Exercise aim: Write out each line exactly as it stands, please.

## begin

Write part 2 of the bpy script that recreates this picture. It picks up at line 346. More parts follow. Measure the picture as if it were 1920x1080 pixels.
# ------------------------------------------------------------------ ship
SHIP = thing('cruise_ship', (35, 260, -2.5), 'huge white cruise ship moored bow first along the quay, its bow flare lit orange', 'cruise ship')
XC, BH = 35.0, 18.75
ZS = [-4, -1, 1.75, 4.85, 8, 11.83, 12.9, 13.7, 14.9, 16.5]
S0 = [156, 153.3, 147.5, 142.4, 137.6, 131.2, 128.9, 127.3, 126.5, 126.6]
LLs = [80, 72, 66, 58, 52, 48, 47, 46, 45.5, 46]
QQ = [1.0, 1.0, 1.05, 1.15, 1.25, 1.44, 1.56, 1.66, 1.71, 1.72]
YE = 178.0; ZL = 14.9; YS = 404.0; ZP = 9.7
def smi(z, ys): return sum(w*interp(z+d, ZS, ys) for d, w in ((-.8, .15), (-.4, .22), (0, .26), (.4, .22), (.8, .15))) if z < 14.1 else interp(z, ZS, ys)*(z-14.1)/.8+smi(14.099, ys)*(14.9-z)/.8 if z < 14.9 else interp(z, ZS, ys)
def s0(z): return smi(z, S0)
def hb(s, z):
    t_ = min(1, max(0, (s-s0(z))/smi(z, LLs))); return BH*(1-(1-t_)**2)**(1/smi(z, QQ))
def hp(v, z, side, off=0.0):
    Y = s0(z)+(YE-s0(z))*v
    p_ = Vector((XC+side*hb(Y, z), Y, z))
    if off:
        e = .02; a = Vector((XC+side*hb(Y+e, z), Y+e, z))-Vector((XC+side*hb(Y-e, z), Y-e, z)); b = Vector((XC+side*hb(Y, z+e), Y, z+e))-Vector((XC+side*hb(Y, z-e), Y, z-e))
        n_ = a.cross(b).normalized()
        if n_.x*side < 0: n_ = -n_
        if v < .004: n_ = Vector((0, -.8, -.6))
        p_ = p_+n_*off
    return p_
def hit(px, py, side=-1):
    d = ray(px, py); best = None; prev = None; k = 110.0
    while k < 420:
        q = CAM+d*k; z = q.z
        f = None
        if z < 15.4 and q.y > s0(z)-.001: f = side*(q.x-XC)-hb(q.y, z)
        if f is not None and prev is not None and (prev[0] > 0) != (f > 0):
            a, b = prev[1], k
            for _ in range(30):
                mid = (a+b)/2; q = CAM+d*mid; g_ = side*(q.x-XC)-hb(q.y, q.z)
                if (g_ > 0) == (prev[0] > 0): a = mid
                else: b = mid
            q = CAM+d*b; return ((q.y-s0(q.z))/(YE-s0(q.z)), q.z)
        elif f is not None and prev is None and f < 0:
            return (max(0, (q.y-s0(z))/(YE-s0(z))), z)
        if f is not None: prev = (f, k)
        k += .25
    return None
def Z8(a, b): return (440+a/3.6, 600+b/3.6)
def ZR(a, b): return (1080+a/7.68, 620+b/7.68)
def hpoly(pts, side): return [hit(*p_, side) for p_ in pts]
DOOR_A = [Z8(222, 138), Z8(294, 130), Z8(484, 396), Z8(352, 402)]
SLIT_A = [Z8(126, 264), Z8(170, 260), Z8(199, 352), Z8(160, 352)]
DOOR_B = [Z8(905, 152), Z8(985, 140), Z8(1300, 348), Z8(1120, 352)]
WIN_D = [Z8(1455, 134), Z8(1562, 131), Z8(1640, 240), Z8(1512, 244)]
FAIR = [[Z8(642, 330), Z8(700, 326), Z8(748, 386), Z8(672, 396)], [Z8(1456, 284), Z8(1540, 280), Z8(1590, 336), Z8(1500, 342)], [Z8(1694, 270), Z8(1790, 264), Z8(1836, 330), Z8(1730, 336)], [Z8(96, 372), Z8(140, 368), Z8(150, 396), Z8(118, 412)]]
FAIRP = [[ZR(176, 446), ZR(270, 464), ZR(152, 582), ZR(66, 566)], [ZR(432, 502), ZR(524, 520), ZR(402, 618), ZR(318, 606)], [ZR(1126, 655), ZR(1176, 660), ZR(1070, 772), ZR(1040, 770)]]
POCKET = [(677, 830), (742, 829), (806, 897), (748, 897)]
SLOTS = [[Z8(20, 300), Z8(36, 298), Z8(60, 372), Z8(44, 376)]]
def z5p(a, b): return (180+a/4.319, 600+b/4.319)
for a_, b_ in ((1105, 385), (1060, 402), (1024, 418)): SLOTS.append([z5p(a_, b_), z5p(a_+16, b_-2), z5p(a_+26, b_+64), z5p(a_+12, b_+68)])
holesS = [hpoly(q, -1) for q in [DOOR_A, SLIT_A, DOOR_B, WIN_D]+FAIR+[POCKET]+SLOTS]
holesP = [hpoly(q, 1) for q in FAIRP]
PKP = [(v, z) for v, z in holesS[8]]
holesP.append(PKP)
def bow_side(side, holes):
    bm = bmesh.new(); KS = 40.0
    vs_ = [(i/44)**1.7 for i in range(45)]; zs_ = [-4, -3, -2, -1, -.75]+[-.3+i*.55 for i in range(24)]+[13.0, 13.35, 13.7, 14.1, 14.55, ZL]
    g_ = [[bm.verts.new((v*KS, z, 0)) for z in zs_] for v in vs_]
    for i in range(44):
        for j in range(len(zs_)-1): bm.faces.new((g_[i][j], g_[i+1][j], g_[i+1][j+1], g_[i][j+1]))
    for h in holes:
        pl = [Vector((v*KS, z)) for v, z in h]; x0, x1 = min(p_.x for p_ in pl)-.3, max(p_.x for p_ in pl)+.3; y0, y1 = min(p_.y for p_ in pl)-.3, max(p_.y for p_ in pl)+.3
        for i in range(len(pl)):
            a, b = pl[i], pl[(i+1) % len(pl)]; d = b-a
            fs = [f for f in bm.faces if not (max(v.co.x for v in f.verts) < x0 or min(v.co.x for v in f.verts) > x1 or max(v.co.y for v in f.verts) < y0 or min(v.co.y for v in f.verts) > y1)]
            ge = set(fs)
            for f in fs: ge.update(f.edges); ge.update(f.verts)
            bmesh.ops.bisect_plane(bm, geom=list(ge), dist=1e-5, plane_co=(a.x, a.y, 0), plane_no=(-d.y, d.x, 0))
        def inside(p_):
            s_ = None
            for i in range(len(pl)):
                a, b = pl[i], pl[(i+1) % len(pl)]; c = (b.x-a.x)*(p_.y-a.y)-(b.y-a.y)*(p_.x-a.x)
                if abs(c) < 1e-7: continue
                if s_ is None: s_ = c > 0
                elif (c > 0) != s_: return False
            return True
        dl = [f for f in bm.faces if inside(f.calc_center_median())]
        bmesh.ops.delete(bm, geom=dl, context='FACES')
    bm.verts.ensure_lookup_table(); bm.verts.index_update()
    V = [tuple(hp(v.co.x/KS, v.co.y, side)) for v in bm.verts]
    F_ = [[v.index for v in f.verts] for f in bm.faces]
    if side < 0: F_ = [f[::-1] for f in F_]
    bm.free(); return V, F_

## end

Reply:
Write part 2 of the bpy script that recreates this picture. It picks up at line 346. More parts follow. Measure the picture as if it were 1920x1080 pixels.
# ------------------------------------------------------------------ ship
SHIP = thing('cruise_ship', (35, 260, -2.5), 'huge white cruise ship moored bow first along the quay, its bow flare lit orange', 'cruise ship')
XC, BH = 35.0, 18.75
ZS = [-4, -1, 1.75, 4.85, 8, 11.83, 12.9, 13.7, 14.9, 16.5]
S0 = [156, 153.3, 147.5, 142.4, 137.6, 131.2, 128.9, 127.3, 126.5, 126.6]
LLs = [80, 72, 66, 58, 52, 48, 47, 46, 45.5, 46]
QQ = [1.0, 1.0, 1.05, 1.15, 1.25, 1.44, 1.56, 1.66, 1.71, 1.72]
YE = 178.0; ZL = 14.9; YS = 404.0; ZP = 9.7
def smi(z, ys): return sum(w*interp(z+d, ZS, ys) for d, w in ((-.8, .15), (-.4, .22), (0, .26), (.4, .22), (.8, .15))) if z < 14.1 else interp(z, ZS, ys)*(z-14.1)/.8+smi(14.099, ys)*(14.9-z)/.8 if z < 14.9 else interp(z, ZS, ys)
def s0(z): return smi(z, S0)
def hb(s, z):
    t_ = min(1, max(0, (s-s0(z))/smi(z, LLs))); return BH*(1-(1-t_)**2)**(1/smi(z, QQ))
def hp(v, z, side, off=0.0):
    Y = s0(z)+(YE-s0(z))*v
    p_ = Vector((XC+side*hb(Y, z), Y, z))
    if off:
        e = .02; a = Vector((XC+side*hb(Y+e, z), Y+e, z))-Vector((XC+side*hb(Y-e, z), Y-e, z)); b = Vector((XC+side*hb(Y, z+e), Y, z+e))-Vector((XC+side*hb(Y, z-e), Y, z-e))
        n_ = a.cross(b).normalized()
        if n_.x*side < 0: n_ = -n_
        if v < .004: n_ = Vector((0, -.8, -.6))
        p_ = p_+n_*off
    return p_
def hit(px, py, side=-1):
    d = ray(px, py); best = None; prev = None; k = 110.0
    while k < 420:
        q = CAM+d*k; z = q.z
        f = None
        if z < 15.4 and q.y > s0(z)-.001: f = side*(q.x-XC)-hb(q.y, z)
        if f is not None and prev is not None and (prev[0] > 0) != (f > 0):
            a, b = prev[1], k
            for _ in range(30):
                mid = (a+b)/2; q = CAM+d*mid; g_ = side*(q.x-XC)-hb(q.y, q.z)
                if (g_ > 0) == (prev[0] > 0): a = mid
                else: b = mid
            q = CAM+d*b; return ((q.y-s0(q.z))/(YE-s0(q.z)), q.z)
        elif f is not None and prev is None and f < 0:
            return (max(0, (q.y-s0(z))/(YE-s0(z))), z)
        if f is not None: prev = (f, k)
        k += .25
    return None
def Z8(a, b): return (440+a/3.6, 600+b/3.6)
def ZR(a, b): return (1080+a/7.68, 620+b/7.68)
def hpoly(pts, side): return [hit(*p_, side) for p_ in pts]
DOOR_A = [Z8(222, 138), Z8(294, 130), Z8(484, 396), Z8(352, 402)]
SLIT_A = [Z8(126, 264), Z8(170, 260), Z8(199, 352), Z8(160, 352)]
DOOR_B = [Z8(905, 152), Z8(985, 140), Z8(1300, 348), Z8(1120, 352)]
WIN_D = [Z8(1455, 134), Z8(1562, 131), Z8(1640, 240), Z8(1512, 244)]
FAIR = [[Z8(642, 330), Z8(700, 326), Z8(748, 386), Z8(672, 396)], [Z8(1456, 284), Z8(1540, 280), Z8(1590, 336), Z8(1500, 342)], [Z8(1694, 270), Z8(1790, 264), Z8(1836, 330), Z8(1730, 336)], [Z8(96, 372), Z8(140, 368), Z8(150, 396), Z8(118, 412)]]
FAIRP = [[ZR(176, 446), ZR(270, 464), ZR(152, 582), ZR(66, 566)], [ZR(432, 502), ZR(524, 520), ZR(402, 618), ZR(318, 606)], [ZR(1126, 655), ZR(1176, 660), ZR(1070, 772), ZR(1040, 770)]]
POCKET = [(677, 830), (742, 829), (806, 897), (748, 897)]
SLOTS = [[Z8(20, 300), Z8(36, 298), Z8(60, 372), Z8(44, 376)]]
def z5p(a, b): return (180+a/4.319, 600+b/4.319)
for a_, b_ in ((1105, 385), (1060, 402), (1024, 418)): SLOTS.append([z5p(a_, b_), z5p(a_+16, b_-2), z5p(a_+26, b_+64), z5p(a_+12, b_+68)])
holesS = [hpoly(q, -1) for q in [DOOR_A, SLIT_A, DOOR_B, WIN_D]+FAIR+[POCKET]+SLOTS]
holesP = [hpoly(q, 1) for q in FAIRP]
PKP = [(v, z) for v, z in holesS[8]]
holesP.append(PKP)
def bow_side(side, holes):
    bm = bmesh.new(); KS = 40.0
    vs_ = [(i/44)**1.7 for i in range(45)]; zs_ = [-4, -3, -2, -1, -.75]+[-.3+i*.55 for i in range(24)]+[13.0, 13.35, 13.7, 14.1, 14.55, ZL]
    g_ = [[bm.verts.new((v*KS, z, 0)) for z in zs_] for v in vs_]
    for i in range(44):
        for j in range(len(zs_)-1): bm.faces.new((g_[i][j], g_[i+1][j], g_[i+1][j+1], g_[i][j+1]))
    for h in holes:
        pl = [Vector((v*KS, z)) for v, z in h]; x0, x1 = min(p_.x for p_ in pl)-.3, max(p_.x for p_ in pl)+.3; y0, y1 = min(p_.y for p_ in pl)-.3, max(p_.y for p_ in pl)+.3
        for i in range(len(pl)):
            a, b = pl[i], pl[(i+1) % len(pl)]; d = b-a
            fs = [f for f in bm.faces if not (max(v.co.x for v in f.verts) < x0 or min(v.co.x for v in f.verts) > x1 or max(v.co.y for v in f.verts) < y0 or min(v.co.y for v in f.verts) > y1)]
            ge = set(fs)
            for f in fs: ge.update(f.edges); ge.update(f.verts)
            bmesh.ops.bisect_plane(bm, geom=list(ge), dist=1e-5, plane_co=(a.x, a.y, 0), plane_no=(-d.y, d.x, 0))
        def inside(p_):
            s_ = None
            for i in range(len(pl)):
                a, b = pl[i], pl[(i+1) % len(pl)]; c = (b.x-a.x)*(p_.y-a.y)-(b.y-a.y)*(p_.x-a.x)
                if abs(c) < 1e-7: continue
                if s_ is None: s_ = c > 0
                elif (c > 0) != s_: return False
            return True
        dl = [f for f in bm.faces if inside(f.calc_center_median())]
        bmesh.ops.delete(bm, geom=dl, context='FACES')
    bm.verts.ensure_lookup_table(); bm.verts.index_update()
    V = [tuple(hp(v.co.x/KS, v.co.y, side)) for v in bm.verts]
    F_ = [[v.index for v in f.verts] for f in bm.faces]
    if side < 0: F_ = [f[::-1] for f in F_]
    bm.free(); return V, F_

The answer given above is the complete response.